CFN : D’un point de vue humain, pensez-vous que le prochain Conclave ne répétera pas les résultats de 2013 ?

Mgr Vigano: Sauf interventions extraordinaires de la Providence, le Collège des cardinaux a été largement discrédité par Bergoglio : Caligula s’est limité à la menace de nommer son cheval Incitatus comme prêtre et consul ; celui-là, par contre, crée des cardinaux qui, sous Pie IX, auraient été envoyés in partibus infidelium [dans les contrées des infidèles]. L’issue du prochain conclave semble donc connue d’avance, rebus sic stantibus [les choses demeurant en l’état].

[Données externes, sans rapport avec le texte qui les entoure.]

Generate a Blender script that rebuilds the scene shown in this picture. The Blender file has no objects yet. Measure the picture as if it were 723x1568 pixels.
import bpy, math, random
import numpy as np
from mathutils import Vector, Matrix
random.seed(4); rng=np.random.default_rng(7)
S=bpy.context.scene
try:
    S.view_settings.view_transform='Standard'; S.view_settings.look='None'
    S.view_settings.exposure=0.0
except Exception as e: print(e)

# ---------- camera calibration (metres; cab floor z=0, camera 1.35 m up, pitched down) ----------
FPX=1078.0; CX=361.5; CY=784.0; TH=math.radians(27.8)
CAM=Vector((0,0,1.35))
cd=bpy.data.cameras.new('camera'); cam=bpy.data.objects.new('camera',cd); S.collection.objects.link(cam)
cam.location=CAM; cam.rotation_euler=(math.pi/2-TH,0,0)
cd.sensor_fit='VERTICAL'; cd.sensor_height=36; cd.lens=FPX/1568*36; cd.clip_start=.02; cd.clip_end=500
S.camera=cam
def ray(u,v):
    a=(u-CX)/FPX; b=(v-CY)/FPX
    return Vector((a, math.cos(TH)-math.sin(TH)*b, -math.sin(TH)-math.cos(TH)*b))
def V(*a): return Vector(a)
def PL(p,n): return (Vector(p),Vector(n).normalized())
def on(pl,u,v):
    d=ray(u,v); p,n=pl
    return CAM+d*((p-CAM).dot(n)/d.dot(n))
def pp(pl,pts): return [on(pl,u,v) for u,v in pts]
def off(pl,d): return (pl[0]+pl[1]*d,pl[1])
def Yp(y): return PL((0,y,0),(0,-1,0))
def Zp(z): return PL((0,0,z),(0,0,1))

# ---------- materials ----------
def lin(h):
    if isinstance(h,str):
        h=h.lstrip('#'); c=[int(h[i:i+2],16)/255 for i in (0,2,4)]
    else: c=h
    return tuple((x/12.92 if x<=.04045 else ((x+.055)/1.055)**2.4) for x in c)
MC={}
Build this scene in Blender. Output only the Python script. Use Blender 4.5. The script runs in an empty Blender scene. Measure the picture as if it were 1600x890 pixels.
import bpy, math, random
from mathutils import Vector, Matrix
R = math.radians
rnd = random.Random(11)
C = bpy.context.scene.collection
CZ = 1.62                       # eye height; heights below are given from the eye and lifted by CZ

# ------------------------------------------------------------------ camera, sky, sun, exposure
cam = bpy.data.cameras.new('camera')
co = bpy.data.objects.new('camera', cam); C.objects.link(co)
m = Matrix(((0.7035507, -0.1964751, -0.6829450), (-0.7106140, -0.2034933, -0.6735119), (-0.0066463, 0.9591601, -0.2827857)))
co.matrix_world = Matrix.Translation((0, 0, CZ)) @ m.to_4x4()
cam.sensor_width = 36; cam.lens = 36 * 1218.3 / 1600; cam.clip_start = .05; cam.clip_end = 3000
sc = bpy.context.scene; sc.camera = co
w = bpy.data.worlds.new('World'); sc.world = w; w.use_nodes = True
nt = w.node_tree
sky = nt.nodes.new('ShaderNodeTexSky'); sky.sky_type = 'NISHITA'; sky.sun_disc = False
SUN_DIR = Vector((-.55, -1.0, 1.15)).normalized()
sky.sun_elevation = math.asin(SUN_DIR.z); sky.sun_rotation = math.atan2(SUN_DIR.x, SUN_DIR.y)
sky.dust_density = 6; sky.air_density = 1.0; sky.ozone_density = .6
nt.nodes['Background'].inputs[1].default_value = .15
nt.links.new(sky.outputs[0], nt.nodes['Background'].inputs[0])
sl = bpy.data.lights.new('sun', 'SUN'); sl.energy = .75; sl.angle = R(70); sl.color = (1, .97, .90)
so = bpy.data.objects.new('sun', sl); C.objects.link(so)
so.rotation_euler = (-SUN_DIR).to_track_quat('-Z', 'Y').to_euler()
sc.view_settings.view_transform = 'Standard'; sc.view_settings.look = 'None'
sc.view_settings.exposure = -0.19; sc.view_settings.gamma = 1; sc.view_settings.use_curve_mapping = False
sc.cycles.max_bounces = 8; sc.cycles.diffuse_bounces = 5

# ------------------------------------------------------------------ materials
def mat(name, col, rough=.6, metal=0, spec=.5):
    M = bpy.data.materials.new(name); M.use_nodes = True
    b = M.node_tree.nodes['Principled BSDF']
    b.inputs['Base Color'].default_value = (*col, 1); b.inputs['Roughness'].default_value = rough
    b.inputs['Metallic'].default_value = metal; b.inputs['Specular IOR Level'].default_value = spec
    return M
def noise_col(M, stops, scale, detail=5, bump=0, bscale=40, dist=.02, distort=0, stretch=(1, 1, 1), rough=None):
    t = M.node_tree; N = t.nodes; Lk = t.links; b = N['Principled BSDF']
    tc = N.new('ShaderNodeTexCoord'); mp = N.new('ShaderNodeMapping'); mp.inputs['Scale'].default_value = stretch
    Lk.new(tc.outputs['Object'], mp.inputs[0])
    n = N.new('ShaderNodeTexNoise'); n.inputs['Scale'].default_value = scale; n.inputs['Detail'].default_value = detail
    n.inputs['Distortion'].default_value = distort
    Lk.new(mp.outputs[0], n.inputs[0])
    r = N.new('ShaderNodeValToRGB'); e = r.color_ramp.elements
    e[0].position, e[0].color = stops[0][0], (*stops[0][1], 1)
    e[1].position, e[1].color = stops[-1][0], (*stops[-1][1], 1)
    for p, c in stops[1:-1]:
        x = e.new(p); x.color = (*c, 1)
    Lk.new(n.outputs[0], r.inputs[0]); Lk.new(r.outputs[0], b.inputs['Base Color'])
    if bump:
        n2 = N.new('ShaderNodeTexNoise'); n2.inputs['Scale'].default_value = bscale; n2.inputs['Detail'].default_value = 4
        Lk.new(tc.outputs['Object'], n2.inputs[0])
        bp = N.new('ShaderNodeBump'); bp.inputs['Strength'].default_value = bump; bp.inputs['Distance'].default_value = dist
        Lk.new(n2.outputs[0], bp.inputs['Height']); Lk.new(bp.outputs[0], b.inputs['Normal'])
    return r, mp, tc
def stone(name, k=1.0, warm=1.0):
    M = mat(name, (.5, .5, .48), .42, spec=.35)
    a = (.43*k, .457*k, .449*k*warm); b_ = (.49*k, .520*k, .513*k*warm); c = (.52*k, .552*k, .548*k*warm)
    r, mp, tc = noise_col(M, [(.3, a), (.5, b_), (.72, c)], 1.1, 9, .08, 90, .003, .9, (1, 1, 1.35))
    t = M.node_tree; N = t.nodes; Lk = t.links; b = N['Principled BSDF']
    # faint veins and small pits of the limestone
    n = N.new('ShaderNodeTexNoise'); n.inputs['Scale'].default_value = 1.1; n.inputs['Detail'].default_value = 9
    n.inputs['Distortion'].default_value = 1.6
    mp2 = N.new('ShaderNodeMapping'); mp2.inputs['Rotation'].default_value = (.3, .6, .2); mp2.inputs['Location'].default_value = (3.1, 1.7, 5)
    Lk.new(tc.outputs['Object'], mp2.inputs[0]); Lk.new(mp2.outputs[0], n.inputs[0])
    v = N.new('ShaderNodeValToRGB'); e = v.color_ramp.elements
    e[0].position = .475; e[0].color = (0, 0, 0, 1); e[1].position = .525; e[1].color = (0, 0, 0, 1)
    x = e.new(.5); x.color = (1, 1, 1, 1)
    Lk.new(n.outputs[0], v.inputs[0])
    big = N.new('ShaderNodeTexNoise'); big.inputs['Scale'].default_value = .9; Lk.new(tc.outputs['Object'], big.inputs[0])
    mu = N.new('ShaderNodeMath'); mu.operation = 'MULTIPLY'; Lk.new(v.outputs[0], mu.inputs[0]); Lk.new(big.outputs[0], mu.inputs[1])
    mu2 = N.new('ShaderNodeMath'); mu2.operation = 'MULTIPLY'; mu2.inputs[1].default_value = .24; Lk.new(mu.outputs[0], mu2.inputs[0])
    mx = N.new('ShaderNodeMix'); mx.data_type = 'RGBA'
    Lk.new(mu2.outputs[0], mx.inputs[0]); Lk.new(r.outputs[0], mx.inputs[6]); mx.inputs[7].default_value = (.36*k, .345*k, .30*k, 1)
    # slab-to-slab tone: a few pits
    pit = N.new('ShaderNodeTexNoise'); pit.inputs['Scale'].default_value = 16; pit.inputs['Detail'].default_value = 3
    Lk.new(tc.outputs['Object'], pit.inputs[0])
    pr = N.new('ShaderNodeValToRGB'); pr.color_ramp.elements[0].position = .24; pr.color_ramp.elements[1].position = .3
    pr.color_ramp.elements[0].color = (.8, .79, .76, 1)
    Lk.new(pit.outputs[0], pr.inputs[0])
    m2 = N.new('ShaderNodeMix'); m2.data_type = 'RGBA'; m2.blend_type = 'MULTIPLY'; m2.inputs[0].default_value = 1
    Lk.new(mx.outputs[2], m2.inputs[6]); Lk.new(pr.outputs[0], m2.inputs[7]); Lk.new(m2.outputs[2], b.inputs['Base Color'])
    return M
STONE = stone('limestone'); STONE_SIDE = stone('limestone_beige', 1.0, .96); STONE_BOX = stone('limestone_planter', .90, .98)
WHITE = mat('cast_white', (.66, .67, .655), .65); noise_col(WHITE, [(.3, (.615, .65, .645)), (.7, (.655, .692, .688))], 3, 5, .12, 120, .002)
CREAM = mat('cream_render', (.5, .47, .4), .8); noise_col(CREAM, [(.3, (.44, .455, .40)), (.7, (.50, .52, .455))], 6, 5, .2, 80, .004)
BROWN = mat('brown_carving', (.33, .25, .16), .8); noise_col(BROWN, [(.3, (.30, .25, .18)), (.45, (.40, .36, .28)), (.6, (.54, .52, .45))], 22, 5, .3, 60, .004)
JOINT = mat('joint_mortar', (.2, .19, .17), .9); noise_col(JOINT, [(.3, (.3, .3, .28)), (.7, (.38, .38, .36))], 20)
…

Mais si des preuves d’irrégularités graves lors du conclave de 2013 devaient apparaître, cela rendrait ipso facto nulle et non avenue l’élection qui a suivi et, par conséquent, tous les actes de gouvernement et de magistère accomplis par les élus. Parmi ces actes figurerait la création des cardinaux, de sorte que tous les consistoires de Bergoglio seraient nuls et non avenus : nous nous retrouverions comme par magie dans la situation de 2013 et cela perturberait les plans de Bergoglio, car les Électeurs du prochain Conclave seraient certainement moins enclins à répéter les erreurs déjà commises et, forts de l’expérience de cette décennie, ils pourraient élire le moins pire d’entre eux.